I understand that the Home Office is considering that data retention by ISPs should be based on an EU directive. If so, extremely stringent safeguards must be put in place. What discussions has the Minister had with the Home Office on the matter? Will he assure the House that Government intrusion into the privacy of individual internet users would happen only in the event of a serious threat to national security, that it would be regulated by the strictest possible safeguards, and that it would be subject to primary legislation so that Members of Parliament could consider what was proposed?

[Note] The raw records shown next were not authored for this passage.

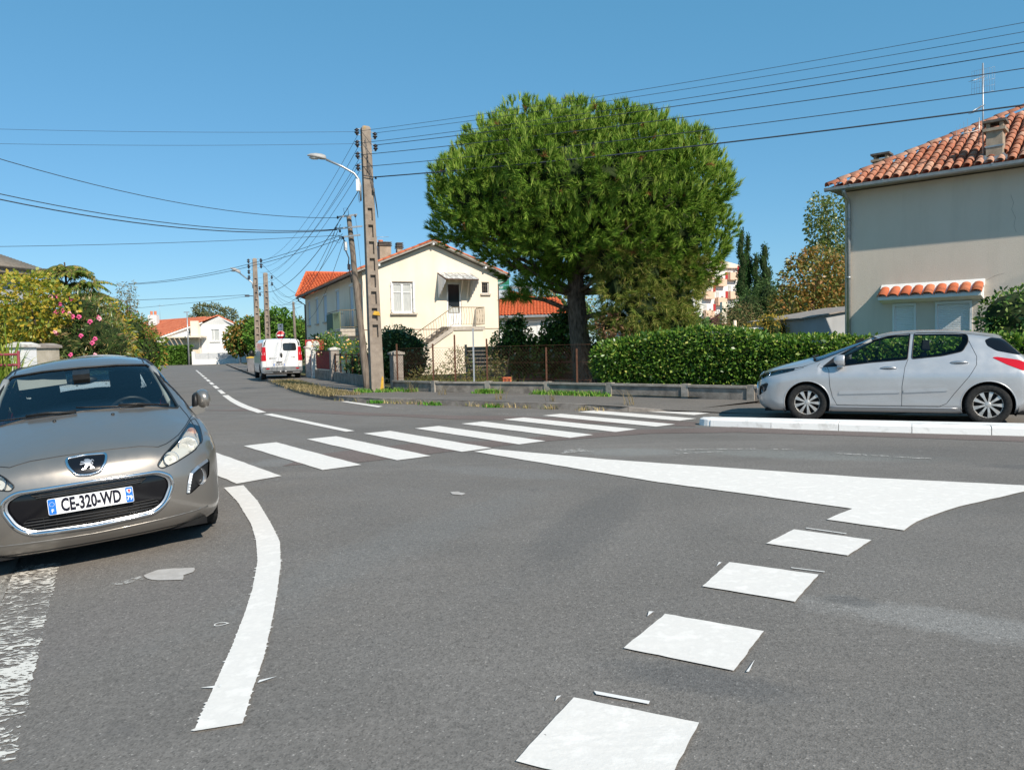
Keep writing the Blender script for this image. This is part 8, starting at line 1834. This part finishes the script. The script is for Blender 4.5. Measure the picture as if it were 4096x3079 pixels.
    c = rr(.15, .72, .012); number_plate(body, 'DK-385-BW', Matrix.Translation(c) @ Matrix(((0, 0, -1, 0), (-1, 0, 0, 0), (0, 1, 0, 0), (0, 0, 0, 1))), '79')
    m = MB(); P = [rr(y, .52, .03) for y in np.linspace(-.88, .88, 15)]
    for i in range(14): m.bar(P[i], P[i + 1], .12, .20)
    bp = m.build('rear_bumper', VS, t)
    for y in (-.66, .66): m = MB(); c = rr(y, .54, .10); m.bar(c + Vector((0, -.07, 0)), c + Vector((0, .07, 0)), .02, .045); m.build('bumper_reflector', REDLENS, bp)
    m = MB(); m.tube([(-2.5, -.45, .36), (-2.5, .45, .36)], .03, 6); m.tube([(-2.5, 0, .36), (-2.62, 0, .36), (-2.64, 0, .44)], .025, 6); m.build('tow_bar', BLACKTRIM, t)
    for y in (-.12, .0, .12): m = MB(); m.lathe([(.001, .02), (.025, .015), (.03, 0)], 8, Matrix.Translation((-2.6, y, .40)) @ Matrix.Rotation(R(-90), 4, 'Y')); m.build('tow_fitting', PVC, t)
    m = MB(); m.box(-2.2, 2.0, -.75, .75, .26, .34); m.build('underbody', WELL, t)
    for xc in (-1.55, 1.55):
        for sgn in (1, -1):
            wh = link('wheel', TYRE_ME, t); wh.location = (xc, sgn * .80, .33); wh.rotation_euler = (R(-90) * sgn, 0, 0); wh.scale = (1.04, 1.04, 1.05); r = link('wheel_trim', RIM_ME, wh)
            m = MB(); m.box(xc - .4, xc + .4, min(sgn * .4, sgn * .86), max(sgn * .4, sgn * .86), .3, .76); m.build('wheel_well', WELL, body)
    for sgn in (1, -1):
        m = MB(); m.lathe([(.001, -.06), (.10, -.05), (.12, 0), (.10, .05), (.001, .07)], 12, Matrix.Translation((1.05, sgn * 1.09, 1.28)) @ Matrix.Rotation(R(90), 4, 'Y') @ Matrix.Diagonal((1.3, 1, 1, 1))); mr = m.build('door_mirror', BLACKTRIM, t); m = MB(); m.bar((1.1, sgn * .9, 1.18), (1.07, sgn * 1.06, 1.2), .1, .06); m.build('mirror_arm', BLACKTRIM, mr)
    b.free()
    return t
van()
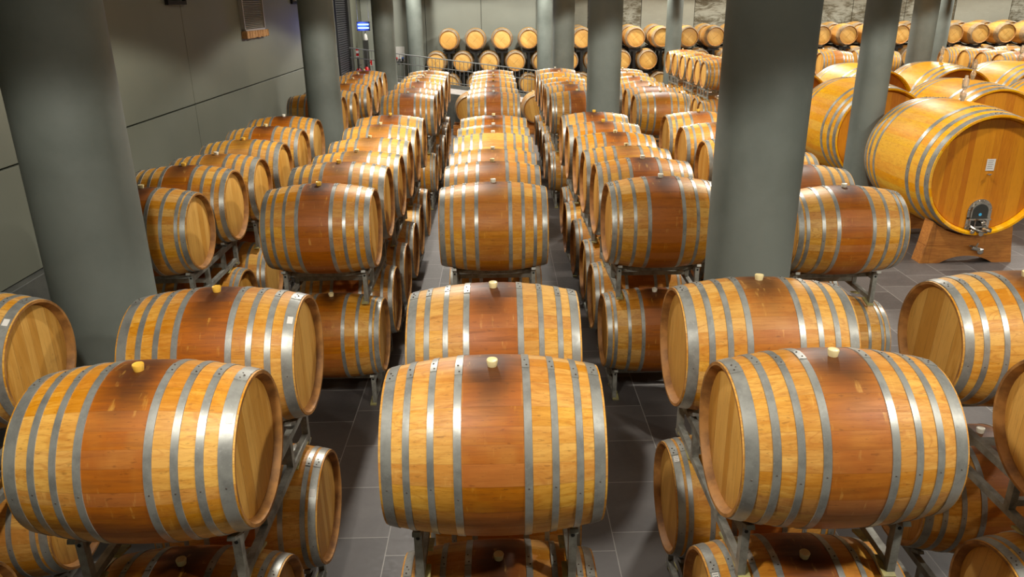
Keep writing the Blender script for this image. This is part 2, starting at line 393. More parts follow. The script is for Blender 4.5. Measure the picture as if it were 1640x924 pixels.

David Davis Portrait Mr David Davis
- Hansard - -

I am listening with fascination to the hon. Gentleman. He is exactly right in what he says; there will clearly be a need for a severe warrant in order to control what is done with privately held data by agencies of the state. However, that alone will not resolve the problem of having a big centralised database. The creation of a database can itself create a security hazard. A large quantity of data being held, even by one ISP, becomes a target for fraudsters, hackers and terrorists. Does the hon. Gentleman agree that the Government should sort out that problem as well as the others?

Julian Huppert Portrait Dr Huppert
- Hansard - - - Excerpts

The right hon. Gentleman makes an excellent point. Wherever the data are kept, we would have to be most careful about their security. Some people would be interested to see it. For example, I can imagine that a number of people would pay considerable sums to gain access to the web and e-mail records of every Member of Parliament; we saw the excitement on expenses, and I am sure that it would be similar. Data like that must be treated as a great security risk, and that risk counterbalances much of the risk from cyber-attacks about which we hear so much.

I could talk about many other matters, but a number of Government Members wish to speak; the Opposition Benches are somewhat denuded. However, I wish to tell the House that I chair a Liberal Democrat policy working group that is writing a new policy on IT and IP matters, and we would welcome submissions from Members and from people across the country. We shall also be dealing with the party’s proposals on privacy. Indeed, members of the working group could have given a rather more detailed take on many of these matters. We clearly need to avoid the kind of lazy thinking that gives blanket solutions but ignores the need for privacy and liberty, and suggests draconian solutions that cause more problems than they solve.

I hope that my comments and those of others here today will give Ministers and others food for thought and that, together, we can work towards a balanced solution that preserves people’s reasonable privacy expectations.